== Data in this exercise ==

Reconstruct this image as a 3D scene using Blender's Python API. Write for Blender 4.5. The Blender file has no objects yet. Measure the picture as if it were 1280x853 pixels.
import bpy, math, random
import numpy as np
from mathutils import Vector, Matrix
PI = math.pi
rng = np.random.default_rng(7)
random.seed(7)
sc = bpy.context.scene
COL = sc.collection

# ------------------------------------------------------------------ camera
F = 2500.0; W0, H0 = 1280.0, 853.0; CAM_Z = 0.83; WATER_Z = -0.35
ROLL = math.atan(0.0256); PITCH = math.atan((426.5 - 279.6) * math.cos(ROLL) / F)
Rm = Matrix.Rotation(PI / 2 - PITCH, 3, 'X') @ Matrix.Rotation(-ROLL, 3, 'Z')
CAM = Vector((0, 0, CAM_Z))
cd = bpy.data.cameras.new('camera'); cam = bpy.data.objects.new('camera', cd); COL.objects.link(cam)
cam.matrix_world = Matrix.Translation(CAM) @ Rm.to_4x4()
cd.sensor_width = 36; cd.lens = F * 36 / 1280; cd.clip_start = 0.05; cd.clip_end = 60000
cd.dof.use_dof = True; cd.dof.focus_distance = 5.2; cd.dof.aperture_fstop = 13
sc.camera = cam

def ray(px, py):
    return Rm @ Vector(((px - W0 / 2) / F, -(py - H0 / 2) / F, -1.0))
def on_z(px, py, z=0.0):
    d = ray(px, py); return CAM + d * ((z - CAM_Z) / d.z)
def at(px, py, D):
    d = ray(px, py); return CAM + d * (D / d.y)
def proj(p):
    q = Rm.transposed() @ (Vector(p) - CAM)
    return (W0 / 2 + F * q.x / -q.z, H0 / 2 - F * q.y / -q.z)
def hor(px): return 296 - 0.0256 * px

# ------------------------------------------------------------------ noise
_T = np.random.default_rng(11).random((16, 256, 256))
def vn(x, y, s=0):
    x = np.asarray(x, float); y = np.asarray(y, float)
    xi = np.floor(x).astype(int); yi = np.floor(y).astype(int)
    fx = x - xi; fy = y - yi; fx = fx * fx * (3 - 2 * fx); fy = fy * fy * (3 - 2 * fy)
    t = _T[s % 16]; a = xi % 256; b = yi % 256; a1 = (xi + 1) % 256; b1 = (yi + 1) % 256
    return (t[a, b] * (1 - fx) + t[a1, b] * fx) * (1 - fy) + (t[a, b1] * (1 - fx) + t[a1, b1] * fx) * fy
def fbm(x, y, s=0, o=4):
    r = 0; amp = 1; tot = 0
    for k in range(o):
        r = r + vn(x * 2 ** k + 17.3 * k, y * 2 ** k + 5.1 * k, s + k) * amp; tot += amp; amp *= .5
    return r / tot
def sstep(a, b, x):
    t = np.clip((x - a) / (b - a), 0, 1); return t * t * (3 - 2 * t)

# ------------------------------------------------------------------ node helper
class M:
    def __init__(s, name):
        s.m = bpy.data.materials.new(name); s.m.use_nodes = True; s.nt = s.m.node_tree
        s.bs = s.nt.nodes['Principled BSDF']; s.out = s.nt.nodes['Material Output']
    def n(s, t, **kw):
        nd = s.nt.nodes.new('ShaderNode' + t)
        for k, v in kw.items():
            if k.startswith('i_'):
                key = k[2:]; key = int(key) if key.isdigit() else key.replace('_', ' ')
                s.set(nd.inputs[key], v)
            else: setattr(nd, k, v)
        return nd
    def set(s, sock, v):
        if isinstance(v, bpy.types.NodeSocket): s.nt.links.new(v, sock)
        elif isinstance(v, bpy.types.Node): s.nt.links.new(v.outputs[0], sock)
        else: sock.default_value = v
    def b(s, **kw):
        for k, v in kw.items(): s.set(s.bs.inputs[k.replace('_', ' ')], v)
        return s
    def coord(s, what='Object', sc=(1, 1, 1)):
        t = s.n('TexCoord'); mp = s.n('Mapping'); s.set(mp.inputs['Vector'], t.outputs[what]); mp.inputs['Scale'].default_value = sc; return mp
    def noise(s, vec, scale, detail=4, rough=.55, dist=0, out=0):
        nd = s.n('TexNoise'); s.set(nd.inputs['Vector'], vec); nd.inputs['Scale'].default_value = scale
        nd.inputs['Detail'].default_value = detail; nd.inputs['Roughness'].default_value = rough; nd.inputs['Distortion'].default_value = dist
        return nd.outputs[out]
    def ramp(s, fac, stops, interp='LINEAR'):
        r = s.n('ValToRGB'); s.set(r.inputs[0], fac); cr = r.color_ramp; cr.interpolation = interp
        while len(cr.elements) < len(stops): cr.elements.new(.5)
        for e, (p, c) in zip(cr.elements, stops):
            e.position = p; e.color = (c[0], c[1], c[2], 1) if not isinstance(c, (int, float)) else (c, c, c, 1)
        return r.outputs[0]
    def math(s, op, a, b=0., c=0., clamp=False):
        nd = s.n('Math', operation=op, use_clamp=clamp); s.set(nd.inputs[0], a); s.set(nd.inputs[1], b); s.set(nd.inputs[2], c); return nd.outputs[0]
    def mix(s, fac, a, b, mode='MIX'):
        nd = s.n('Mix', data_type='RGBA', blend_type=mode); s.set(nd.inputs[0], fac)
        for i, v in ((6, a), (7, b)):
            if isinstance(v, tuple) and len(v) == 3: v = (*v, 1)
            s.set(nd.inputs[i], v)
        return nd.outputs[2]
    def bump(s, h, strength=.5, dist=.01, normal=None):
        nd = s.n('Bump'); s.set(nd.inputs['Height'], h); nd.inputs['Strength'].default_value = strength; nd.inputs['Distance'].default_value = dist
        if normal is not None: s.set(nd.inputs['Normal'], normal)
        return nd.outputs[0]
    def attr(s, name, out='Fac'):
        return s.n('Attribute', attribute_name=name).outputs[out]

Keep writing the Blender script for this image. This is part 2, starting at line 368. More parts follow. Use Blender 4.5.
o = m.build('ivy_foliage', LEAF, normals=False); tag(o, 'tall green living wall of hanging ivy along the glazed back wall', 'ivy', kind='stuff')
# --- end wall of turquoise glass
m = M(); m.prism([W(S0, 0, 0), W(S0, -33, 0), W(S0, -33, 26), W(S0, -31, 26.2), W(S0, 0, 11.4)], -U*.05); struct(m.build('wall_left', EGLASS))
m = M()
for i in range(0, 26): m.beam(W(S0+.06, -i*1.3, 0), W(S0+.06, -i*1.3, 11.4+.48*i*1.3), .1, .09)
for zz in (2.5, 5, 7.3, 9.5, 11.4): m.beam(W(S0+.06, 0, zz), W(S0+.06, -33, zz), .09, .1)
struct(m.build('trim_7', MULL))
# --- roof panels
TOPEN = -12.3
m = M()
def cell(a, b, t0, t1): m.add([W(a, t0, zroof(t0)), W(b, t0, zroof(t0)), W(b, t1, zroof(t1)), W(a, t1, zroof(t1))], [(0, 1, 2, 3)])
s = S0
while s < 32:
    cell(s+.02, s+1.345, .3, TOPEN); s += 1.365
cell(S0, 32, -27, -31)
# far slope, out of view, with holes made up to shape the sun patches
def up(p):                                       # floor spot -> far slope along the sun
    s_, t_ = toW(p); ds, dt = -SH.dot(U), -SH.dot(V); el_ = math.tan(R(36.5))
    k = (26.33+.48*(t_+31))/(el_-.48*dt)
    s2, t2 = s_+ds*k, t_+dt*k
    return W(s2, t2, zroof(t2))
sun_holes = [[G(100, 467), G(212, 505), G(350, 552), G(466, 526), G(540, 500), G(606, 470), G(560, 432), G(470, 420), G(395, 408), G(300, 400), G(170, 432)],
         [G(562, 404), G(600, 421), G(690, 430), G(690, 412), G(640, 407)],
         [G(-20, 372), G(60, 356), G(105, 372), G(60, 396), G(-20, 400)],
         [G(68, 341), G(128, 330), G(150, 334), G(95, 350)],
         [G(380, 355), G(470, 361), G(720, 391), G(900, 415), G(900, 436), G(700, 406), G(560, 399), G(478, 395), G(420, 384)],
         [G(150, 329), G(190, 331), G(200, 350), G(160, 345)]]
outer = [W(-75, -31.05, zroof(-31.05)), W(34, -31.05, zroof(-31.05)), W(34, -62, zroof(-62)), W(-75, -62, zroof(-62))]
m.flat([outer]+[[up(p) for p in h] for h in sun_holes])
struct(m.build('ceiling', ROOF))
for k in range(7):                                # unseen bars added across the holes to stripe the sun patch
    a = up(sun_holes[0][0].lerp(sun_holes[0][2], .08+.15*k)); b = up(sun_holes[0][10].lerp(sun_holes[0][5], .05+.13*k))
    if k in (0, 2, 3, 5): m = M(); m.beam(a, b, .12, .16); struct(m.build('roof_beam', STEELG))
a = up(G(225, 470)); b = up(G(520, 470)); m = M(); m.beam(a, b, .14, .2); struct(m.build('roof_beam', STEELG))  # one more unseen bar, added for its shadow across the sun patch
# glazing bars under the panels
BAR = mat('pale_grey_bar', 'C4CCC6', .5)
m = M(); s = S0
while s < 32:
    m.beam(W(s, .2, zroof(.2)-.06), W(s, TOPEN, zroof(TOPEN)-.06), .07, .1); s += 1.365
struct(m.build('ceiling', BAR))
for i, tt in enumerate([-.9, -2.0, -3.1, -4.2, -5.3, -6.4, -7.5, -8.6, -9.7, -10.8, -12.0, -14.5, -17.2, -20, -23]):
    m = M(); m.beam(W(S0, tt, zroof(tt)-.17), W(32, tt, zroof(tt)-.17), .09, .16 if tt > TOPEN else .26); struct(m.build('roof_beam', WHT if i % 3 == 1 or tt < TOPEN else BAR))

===

Print, please, the lines from the first line of the material through the line that contains "COL = sc.collection", exactly as written and with nothing added.

Reconstruct this image as a 3D scene using Blender's Python API. Write for Blender 4.5. The Blender file has no objects yet. Measure the picture as if it were 1280x853 pixels.
import bpy, math, random
import numpy as np
from mathutils import Vector, Matrix
PI = math.pi
rng = np.random.default_rng(7)
random.seed(7)
sc = bpy.context.scene
COL = sc.collection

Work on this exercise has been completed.